Le thème principal magnifique

Mais s’il fallait ne retenir qu’un seul morceau de tout le disque, je voterai sans hésiter pour le thème récurrent Sons of Scotland, qui se décline sur trois titres. L’ouverture déborde de sérénité et de plénitude. Il y a du Wild theme dans ce Sons of Scotland, comme il y a aussi du Long road et du Irish love. Un son de guitare pas très éloigné d’ailleurs. Serait-ce là aussi la Schecter Telecaster rouge ? Difficile à dire. Ce pourrait tout aussi bien être la Schecter Stratocaster, la Fender Stratocaster de 61 (en 2000-2001 elle était de nouveau la strato fétiche de Mark), la Fender Stratocaster de 64, ou pourquoi pas la Pensa MKII.

Mais ce qui ne fait aucun doute, c’est la beauté de la mélodie. Si vous recherchez la quiétude, écoutez ce morceau. La deuxième déclinaison s’appelle d’ailleurs Quiet theme. L’électrique semble ici remplacée par une électrique, tandis que les arpèges aux claviers ont quelques réminiscences de Smooching (sur Local hero en 1983). Enfin, It’s over propose en introduction une mini-compilation des précédents thèmes exposés (notamment Training et The new laird, mais dans une autre tonalité) avant de reprendre le thème principal, à nouveau à l’électrique, avec encore un peu plus de delay.
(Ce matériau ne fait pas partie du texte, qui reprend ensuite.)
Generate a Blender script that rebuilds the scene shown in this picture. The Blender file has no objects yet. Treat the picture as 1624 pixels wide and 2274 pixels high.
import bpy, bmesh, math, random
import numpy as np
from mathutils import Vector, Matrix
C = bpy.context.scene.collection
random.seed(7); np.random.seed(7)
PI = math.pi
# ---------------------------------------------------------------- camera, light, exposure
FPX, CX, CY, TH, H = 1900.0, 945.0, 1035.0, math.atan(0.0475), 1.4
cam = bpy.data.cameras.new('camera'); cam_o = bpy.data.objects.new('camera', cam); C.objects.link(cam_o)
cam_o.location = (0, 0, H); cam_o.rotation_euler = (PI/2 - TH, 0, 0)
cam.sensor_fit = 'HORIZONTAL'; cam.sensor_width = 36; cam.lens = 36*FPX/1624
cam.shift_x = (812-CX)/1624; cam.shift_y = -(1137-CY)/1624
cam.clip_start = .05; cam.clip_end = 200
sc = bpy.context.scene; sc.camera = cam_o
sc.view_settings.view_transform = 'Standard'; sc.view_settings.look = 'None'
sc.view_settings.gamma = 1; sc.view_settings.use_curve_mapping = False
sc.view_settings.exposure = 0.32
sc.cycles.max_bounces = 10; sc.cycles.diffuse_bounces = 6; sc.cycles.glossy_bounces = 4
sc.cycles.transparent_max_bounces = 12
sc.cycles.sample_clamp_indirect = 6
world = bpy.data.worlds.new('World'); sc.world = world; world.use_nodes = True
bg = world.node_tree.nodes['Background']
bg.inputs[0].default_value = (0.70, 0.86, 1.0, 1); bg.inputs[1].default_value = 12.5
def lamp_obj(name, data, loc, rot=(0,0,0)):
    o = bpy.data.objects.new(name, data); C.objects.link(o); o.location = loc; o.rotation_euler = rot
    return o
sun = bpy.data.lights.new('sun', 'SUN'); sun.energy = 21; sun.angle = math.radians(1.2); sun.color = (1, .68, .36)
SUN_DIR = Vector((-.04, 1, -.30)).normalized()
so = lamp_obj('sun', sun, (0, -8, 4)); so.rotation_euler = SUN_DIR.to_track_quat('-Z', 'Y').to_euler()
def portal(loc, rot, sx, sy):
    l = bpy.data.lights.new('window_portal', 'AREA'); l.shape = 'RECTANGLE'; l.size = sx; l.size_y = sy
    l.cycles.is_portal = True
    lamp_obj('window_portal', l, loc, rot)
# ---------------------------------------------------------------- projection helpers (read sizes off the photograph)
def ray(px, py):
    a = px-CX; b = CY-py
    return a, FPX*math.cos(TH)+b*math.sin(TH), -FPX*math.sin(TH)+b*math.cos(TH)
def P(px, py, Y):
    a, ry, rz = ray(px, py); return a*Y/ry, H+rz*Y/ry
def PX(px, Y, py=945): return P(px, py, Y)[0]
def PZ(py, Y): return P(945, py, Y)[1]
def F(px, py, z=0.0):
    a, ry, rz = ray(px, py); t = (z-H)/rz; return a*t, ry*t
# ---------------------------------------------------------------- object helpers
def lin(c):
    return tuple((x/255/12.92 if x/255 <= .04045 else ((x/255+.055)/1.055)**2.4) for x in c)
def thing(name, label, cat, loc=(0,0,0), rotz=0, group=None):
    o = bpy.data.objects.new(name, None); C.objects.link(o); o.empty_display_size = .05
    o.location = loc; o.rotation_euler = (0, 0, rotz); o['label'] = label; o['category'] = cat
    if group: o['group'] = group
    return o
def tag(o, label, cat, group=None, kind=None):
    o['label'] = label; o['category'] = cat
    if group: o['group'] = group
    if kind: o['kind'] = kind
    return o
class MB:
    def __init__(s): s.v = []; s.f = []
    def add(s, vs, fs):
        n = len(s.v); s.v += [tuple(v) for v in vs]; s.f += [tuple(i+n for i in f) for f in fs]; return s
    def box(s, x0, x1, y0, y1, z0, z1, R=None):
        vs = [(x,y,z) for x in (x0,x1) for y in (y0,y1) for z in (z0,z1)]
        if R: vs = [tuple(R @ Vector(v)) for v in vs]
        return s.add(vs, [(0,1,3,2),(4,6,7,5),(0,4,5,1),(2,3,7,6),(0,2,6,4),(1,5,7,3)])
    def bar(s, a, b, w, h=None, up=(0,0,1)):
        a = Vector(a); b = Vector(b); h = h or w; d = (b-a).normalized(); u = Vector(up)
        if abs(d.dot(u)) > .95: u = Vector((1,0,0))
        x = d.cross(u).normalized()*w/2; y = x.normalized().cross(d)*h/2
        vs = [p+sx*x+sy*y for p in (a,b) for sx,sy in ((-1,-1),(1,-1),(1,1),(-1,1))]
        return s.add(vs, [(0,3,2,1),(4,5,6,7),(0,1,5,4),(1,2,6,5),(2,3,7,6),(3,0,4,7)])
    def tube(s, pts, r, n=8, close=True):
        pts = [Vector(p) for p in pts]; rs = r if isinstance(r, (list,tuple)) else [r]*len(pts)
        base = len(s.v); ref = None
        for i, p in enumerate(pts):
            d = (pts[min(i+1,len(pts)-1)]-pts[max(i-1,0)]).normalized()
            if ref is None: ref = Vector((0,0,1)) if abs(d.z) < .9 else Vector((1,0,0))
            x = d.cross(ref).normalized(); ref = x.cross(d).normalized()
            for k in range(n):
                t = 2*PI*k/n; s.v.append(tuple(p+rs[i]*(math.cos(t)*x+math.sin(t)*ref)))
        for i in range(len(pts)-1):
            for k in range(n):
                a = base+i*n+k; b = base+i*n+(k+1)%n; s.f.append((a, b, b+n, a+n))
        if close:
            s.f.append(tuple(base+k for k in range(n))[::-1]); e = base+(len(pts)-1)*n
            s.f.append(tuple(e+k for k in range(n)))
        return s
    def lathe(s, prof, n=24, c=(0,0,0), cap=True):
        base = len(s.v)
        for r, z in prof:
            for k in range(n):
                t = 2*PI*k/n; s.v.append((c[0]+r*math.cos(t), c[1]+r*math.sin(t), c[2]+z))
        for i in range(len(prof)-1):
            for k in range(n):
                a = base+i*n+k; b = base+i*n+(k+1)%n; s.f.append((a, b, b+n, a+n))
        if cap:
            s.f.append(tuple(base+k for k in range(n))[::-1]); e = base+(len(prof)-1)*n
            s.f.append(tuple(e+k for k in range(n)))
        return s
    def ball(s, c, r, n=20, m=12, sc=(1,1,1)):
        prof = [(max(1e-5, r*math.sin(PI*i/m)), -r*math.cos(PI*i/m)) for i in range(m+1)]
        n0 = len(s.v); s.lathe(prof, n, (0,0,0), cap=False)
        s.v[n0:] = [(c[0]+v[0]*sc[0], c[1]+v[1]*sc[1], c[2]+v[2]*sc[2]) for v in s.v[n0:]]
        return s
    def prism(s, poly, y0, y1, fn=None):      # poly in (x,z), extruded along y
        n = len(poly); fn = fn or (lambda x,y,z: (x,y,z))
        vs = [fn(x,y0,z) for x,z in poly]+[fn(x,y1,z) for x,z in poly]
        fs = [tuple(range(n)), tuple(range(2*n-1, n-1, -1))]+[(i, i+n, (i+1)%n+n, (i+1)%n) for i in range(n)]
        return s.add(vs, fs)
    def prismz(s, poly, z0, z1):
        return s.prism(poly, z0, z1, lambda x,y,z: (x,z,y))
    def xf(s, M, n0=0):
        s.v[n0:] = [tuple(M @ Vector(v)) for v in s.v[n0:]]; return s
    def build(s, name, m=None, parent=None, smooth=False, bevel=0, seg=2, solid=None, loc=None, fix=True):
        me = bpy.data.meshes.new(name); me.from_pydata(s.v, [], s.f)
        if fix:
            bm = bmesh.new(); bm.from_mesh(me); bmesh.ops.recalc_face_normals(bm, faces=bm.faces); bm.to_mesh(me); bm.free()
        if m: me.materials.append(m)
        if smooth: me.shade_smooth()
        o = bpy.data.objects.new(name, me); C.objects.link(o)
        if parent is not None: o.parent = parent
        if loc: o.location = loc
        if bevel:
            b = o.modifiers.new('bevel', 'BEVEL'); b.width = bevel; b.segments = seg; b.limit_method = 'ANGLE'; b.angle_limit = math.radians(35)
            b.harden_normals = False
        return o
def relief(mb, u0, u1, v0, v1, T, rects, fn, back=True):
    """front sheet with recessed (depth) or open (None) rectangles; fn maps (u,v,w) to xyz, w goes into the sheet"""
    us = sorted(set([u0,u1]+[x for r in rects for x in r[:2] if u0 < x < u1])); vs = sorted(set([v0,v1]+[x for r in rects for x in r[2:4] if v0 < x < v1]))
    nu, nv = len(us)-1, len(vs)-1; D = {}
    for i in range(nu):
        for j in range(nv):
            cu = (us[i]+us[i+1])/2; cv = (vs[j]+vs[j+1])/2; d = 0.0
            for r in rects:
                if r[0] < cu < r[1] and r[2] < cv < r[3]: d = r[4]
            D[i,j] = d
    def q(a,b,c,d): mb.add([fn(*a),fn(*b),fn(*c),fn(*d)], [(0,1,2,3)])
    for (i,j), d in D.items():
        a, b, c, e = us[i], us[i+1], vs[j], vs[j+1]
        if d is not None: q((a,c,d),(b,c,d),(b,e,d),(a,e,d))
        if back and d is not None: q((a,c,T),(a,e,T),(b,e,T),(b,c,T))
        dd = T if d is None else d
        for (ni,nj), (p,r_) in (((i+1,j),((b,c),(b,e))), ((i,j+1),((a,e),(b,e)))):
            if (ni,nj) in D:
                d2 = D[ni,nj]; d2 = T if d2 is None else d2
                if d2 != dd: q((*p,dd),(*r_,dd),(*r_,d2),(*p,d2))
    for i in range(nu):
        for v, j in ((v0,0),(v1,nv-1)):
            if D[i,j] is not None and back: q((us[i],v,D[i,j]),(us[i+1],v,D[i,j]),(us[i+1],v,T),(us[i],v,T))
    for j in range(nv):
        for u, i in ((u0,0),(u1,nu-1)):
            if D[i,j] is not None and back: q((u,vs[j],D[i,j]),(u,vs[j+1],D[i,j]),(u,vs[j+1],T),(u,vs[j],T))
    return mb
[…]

Un morceau que je trouve personnellement magnifique. Je l’ai utilisé (comme d’autres) pour illustrer des films de famille tournés en Super 8 par mon père, et c’est là qu’on s’aperçoit du pouvoir magique de certaines musiques sur des images. Mark Knopfler sait composer pour le cinéma, c’est une évidence. Ses bandes originales de films n’ont pas eu toujours le succès escompté du fiat de la faible notoriété des films auxquels il a participé. Mais elles méritent largement d’être découvertes, tout autant que ses albums solo et ceux de Dire Straits.

Alors si vous ne connaissez pas encore A shot at glory, c’est l’occasion aujourd’hui d’y plonger les yeux fermés et les oreilles grandes ouvertes pour son 20ème anniversaire.